50 Wards in 50 Weekdays: 7th Ward’s Joana Valdovinos sees potential in her South Chicago neighborhood

July 12, 2012

(WBEZ/Sam Hudzik)
Joana Valdovinos waits for the train in the South Chicago neighborhood.

Joana Valdovinos is standing on the Metra platform in the city’s South Chicago neighborhood.

“I’m actually going to register for class right now…at Harold Washington [College],” she tells me. “It’s my last semester there.”

Valdovinos, 20, plans to go to University of Illinois at Chicago to get her bachelor's in business. She’s lived all her life here, in a house off of Russell Park.

 

“When I was 12 years old, there was more kids on the block, more families, and we would all be outside playing volleyball, basketball, softball. And it was really enjoyable. And it felt like it was okay,” she says. “There was gang-bangers, but not to the point where they were shooting at each other back-and-forth.”

But now, they are shooting at each other, she says. And at others.

“I believe it was maybe a month or two ago, there was a 12-year-old kid who attended [William K. New] Sullivan [Elementary] who got shot in the head randomly,” Valdovinos says. “It was in these streets, by two random people.”

Violence is, as you'd expect, something she wants Mayor Rahm Emanuel to do more to prevent. Just yesterday, around 5 p.m., she says, shots rang out in the park.

 

“I was in my porch, back-and-forth in my house, watching my little brother playing baseball outside. So, it’s kind of scary hearing gunshots. You think it’s firecrackers because there’s so many, but they’re actually gunshots.”

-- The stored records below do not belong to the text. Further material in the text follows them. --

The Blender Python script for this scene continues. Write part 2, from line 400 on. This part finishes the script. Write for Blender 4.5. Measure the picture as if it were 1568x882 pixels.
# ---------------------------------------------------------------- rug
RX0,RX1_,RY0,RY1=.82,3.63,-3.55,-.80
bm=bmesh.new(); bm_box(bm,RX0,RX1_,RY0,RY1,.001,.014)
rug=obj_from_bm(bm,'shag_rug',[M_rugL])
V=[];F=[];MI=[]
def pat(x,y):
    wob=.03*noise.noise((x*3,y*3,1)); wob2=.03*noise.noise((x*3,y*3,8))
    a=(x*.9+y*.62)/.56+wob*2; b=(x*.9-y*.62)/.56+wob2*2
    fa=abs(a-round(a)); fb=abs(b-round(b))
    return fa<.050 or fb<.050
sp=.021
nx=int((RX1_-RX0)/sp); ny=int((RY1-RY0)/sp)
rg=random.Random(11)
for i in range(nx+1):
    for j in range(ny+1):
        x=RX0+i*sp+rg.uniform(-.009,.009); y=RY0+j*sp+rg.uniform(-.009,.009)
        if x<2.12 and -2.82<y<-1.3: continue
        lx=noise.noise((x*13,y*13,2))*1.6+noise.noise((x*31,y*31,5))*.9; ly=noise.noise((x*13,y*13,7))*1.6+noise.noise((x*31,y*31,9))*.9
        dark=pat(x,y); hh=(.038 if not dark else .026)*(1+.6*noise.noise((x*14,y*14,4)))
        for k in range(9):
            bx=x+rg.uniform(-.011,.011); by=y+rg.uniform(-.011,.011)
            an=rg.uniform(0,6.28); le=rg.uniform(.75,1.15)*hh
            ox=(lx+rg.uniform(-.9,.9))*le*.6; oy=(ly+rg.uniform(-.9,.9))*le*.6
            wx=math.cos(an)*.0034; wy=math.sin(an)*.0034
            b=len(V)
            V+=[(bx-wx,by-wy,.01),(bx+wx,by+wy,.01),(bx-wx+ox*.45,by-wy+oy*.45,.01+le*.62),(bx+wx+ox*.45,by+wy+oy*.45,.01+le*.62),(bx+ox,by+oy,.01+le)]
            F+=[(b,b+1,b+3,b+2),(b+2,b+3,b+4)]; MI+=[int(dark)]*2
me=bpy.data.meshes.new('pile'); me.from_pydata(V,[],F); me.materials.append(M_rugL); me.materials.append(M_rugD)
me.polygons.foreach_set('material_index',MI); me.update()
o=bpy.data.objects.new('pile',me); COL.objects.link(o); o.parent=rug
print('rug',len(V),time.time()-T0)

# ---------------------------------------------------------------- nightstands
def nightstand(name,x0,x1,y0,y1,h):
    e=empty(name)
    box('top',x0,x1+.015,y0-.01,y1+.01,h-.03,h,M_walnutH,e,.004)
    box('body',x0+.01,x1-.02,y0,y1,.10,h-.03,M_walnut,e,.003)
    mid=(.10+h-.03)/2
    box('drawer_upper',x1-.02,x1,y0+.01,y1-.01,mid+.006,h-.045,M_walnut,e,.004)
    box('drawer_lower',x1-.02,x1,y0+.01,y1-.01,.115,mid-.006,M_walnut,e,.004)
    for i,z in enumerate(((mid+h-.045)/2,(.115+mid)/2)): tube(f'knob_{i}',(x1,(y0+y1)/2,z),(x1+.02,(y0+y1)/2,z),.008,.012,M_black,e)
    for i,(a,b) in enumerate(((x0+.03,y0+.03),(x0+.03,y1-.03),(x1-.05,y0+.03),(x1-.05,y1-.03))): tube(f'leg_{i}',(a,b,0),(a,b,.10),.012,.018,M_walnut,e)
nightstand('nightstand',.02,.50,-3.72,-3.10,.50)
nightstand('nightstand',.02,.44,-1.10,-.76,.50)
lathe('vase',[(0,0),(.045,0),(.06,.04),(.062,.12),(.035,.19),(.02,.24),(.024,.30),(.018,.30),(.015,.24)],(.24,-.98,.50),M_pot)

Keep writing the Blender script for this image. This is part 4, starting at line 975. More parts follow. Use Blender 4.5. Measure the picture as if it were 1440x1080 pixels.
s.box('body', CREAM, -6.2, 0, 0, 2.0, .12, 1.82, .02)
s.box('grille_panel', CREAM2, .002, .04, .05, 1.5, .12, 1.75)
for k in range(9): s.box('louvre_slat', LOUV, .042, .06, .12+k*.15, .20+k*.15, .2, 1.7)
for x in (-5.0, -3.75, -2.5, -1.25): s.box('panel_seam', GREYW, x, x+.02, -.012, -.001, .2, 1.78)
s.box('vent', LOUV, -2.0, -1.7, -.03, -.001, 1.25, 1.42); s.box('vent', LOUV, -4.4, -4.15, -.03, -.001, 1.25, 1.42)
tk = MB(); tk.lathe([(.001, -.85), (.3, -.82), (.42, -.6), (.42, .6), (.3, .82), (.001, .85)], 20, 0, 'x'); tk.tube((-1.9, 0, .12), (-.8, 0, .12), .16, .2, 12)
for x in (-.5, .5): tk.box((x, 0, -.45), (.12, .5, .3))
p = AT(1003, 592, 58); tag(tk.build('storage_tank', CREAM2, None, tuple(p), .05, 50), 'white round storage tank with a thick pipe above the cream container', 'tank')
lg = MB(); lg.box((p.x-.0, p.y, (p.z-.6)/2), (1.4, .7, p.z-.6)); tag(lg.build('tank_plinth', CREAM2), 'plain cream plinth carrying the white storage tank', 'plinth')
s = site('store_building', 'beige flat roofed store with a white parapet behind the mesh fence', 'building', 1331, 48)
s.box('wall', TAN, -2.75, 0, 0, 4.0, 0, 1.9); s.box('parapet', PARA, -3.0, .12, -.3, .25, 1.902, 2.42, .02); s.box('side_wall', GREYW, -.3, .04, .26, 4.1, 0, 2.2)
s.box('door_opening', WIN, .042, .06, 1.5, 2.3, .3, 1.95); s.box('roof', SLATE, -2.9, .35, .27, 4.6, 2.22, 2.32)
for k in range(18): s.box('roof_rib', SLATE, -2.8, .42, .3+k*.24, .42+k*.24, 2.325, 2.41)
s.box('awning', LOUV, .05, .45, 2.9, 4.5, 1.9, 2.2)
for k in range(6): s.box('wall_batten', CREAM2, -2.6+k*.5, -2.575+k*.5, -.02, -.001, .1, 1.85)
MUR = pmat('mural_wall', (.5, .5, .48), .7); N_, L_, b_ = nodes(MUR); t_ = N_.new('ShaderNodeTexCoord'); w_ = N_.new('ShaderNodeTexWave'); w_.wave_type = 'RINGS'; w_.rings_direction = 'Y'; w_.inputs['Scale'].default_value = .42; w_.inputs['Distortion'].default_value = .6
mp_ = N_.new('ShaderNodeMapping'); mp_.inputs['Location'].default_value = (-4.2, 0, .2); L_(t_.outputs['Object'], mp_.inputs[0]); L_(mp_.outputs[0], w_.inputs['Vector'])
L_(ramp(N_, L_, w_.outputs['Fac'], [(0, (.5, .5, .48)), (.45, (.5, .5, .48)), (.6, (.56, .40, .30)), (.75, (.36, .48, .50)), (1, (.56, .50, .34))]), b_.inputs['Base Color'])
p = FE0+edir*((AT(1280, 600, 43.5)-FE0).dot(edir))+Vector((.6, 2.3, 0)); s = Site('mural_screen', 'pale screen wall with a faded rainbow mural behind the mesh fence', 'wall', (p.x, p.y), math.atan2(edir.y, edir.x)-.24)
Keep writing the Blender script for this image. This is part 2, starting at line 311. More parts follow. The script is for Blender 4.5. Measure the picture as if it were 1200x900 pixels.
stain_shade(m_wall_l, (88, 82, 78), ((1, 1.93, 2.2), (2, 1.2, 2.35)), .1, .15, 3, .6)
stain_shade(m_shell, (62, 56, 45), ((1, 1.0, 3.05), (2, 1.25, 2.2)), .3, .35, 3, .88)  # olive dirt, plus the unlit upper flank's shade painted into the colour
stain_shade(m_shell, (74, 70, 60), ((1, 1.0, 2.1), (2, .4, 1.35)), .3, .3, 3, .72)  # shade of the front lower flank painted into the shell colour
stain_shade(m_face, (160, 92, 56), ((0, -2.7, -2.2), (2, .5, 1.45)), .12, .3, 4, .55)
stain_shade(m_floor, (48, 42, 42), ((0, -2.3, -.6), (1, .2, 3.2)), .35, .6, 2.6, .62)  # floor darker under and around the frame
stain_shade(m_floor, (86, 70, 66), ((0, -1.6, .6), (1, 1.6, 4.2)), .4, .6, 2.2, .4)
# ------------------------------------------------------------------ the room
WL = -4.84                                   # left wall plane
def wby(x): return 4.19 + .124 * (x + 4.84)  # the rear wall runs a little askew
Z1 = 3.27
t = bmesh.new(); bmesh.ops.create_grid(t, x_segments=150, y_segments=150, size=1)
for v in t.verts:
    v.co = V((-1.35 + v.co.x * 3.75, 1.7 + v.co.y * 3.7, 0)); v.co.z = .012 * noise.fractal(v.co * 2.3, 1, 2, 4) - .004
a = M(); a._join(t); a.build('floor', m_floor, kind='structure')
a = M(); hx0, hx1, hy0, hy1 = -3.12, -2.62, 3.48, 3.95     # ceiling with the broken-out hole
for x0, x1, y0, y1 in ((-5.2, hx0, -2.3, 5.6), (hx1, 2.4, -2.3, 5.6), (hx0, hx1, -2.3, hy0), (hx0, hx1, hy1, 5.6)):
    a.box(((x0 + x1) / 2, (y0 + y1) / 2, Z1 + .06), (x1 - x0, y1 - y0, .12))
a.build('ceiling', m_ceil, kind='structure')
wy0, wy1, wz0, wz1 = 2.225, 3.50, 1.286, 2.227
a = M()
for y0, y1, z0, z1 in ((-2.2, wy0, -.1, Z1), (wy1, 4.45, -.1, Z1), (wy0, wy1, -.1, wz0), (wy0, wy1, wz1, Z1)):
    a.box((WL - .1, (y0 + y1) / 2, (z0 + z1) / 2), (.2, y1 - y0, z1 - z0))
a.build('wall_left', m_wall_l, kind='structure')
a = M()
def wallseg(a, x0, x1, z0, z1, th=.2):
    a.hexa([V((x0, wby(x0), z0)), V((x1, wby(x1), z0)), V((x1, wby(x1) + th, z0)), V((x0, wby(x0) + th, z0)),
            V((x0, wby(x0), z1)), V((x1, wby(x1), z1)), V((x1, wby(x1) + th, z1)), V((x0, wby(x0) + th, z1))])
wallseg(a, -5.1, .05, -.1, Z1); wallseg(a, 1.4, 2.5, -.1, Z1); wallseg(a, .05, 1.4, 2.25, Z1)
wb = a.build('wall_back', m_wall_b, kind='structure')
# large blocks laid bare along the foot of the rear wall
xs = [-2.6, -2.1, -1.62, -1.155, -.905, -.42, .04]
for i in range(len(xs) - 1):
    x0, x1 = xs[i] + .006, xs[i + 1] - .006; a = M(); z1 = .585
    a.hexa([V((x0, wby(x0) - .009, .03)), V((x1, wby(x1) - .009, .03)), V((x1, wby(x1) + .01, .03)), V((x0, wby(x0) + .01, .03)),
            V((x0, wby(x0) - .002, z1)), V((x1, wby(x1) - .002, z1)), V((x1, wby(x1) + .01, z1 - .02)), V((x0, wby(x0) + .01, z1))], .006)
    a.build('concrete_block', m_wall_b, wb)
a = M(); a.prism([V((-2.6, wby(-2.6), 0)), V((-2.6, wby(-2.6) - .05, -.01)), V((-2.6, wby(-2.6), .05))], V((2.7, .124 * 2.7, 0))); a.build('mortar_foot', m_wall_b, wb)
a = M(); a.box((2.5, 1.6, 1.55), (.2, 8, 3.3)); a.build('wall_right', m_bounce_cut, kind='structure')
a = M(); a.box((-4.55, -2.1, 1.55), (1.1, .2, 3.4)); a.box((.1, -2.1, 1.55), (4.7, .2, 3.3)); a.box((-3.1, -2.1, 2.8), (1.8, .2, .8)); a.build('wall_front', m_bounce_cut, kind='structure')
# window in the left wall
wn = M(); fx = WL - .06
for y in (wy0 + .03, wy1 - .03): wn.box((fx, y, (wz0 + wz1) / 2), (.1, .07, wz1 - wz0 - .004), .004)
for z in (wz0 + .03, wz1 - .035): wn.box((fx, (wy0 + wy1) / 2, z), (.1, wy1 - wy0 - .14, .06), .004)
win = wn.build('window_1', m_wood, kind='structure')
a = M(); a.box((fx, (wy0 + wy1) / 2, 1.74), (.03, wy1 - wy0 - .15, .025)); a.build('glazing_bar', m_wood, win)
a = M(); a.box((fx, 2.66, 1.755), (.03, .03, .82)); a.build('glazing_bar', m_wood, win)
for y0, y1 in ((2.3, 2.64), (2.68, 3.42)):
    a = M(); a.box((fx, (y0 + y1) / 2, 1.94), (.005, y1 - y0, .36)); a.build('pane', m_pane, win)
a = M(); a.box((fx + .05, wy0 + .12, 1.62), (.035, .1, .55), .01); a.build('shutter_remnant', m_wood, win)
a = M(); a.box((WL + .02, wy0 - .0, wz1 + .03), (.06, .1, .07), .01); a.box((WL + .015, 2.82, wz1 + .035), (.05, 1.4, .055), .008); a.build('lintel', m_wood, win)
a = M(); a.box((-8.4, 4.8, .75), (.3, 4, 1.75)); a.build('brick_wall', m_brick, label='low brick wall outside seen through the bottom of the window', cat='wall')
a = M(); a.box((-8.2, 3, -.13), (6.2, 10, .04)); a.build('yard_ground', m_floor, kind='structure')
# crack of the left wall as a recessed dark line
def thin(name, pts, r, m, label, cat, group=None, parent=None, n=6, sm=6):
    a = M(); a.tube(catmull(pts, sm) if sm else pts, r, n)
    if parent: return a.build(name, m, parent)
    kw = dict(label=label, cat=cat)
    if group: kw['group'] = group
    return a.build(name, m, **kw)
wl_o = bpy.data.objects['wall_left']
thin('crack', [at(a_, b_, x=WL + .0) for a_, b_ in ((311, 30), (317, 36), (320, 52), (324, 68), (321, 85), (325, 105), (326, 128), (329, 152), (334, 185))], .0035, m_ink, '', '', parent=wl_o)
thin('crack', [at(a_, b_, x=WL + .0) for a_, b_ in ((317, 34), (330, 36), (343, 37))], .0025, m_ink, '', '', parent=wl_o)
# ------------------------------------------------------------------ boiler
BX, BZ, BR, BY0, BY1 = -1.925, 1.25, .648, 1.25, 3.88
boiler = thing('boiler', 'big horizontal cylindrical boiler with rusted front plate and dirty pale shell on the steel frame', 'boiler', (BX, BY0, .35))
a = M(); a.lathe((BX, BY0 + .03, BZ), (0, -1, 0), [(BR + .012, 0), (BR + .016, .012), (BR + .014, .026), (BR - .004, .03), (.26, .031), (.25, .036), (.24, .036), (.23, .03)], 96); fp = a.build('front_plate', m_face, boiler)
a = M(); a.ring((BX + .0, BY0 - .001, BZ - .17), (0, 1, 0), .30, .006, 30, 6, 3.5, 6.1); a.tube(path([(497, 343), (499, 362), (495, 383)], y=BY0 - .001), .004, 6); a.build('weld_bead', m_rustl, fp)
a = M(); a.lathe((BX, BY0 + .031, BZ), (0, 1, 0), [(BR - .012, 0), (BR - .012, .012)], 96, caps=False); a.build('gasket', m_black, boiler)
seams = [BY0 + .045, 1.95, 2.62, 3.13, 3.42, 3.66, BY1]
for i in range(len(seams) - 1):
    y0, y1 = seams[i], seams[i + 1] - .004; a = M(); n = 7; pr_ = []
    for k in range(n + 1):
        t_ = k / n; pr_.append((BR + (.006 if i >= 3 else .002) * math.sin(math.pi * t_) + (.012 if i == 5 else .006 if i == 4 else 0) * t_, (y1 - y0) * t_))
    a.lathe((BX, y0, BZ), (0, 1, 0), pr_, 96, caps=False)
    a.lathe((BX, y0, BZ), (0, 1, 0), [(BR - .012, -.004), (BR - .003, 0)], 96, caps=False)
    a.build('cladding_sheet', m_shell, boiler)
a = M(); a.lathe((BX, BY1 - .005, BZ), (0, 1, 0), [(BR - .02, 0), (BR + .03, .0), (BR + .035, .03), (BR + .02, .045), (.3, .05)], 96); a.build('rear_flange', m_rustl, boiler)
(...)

“It happens periodically and [it's] something that I dislike about the neighborhood.”

Then I ask a silly question. Why do you stay?

“My grandparents lived in the house next door. They own the house that we live in now….they moved to Indiana, but we stay because my mother…works at O’Hare [Airport], so it’s much easier for her just to catch Lake Shore Drive to work.”

“[We stay] because we have the house and we feel that it’s – besides the gang-bangers…it’s a neighborhood with potential. “

Her neighborhood, Valdovinos says, can be better if it gets cleaned up.

 

“For example, the new community that they’re trying to build,” she says, referencing Chicago Lakeside, on the site of the old U.S. Steel Southworks plant. “I’ve seen a video on YouTube, shows what it wants to become and if that happens, I think it’ll boost our neighborhood up and decrease the violence.”

Chicago Lakeside, should it carry forward, will take 25 years or more to finish, according to the developer. But Valdovinos has already caught a quick glimpse of a revitalized neighborhood.

 

“Last year, when the Dave Matthews Band was down here [for a music festival on the U.S. Steel site], it seemed like our neighborhood was a perfect neighborhood,” she says. “The police came around, there was no bumps...on Commercial [Avenue], no type of gang-bangers or anything like that. So it made our neighborhood look desirable and pleasant. “

“But once they left, it went back to normal, which I found interesting.”

The perfect neighborhood. Who doesn’t want that? But Valdovinos isn’t going to wait around for the development to finish, or for a music festival to permanently set up shop nearby. Once she’s a successful businesswoman, I ask her, will she live in South Chicago?

“No, definitely not,” she answers. “I don’t know [where I’ll live]. But just not here.”